→ What you have to do: Gather, from the listing beneath this task, every line holding the string "scene".

→ Information shown:
================

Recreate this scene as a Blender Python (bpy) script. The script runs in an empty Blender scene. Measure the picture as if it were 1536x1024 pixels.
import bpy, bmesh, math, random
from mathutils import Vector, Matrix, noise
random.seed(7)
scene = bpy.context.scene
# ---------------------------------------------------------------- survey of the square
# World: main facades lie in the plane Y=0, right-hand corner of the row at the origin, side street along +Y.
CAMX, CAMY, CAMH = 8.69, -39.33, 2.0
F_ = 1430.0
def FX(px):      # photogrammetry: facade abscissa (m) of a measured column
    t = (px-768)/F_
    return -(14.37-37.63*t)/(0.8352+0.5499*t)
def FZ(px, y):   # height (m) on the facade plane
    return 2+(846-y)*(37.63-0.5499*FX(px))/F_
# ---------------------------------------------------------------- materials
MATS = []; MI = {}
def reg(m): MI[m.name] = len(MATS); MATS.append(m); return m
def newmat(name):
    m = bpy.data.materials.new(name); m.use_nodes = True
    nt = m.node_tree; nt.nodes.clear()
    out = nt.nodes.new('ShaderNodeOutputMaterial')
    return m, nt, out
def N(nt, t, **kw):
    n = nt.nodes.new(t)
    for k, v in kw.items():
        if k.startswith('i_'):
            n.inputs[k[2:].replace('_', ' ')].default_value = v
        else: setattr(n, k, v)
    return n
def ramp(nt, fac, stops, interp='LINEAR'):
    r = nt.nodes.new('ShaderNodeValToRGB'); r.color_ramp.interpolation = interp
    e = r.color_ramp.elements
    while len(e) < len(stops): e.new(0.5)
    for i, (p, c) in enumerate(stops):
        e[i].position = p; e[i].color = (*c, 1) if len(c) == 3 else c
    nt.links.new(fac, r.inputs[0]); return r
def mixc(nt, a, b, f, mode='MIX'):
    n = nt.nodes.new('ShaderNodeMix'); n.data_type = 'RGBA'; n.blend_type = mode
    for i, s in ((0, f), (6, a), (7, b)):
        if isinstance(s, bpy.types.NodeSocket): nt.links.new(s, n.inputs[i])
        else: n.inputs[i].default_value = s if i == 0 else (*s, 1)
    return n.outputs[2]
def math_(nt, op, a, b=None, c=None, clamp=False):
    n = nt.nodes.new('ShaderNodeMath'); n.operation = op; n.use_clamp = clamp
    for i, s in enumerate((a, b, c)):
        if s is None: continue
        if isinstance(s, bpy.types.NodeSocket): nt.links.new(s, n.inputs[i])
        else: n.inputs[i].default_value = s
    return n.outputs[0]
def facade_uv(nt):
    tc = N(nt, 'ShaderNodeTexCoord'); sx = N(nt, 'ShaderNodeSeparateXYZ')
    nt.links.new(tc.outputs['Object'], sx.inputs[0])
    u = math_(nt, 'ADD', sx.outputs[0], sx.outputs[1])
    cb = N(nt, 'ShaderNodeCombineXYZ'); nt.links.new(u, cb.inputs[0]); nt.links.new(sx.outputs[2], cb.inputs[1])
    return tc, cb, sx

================

→ Finished answer:
Recreate this scene as a Blender Python (bpy) script. The script runs in an empty Blender scene. Measure the picture as if it were 1536x1024 pixels.
scene = bpy.context.scene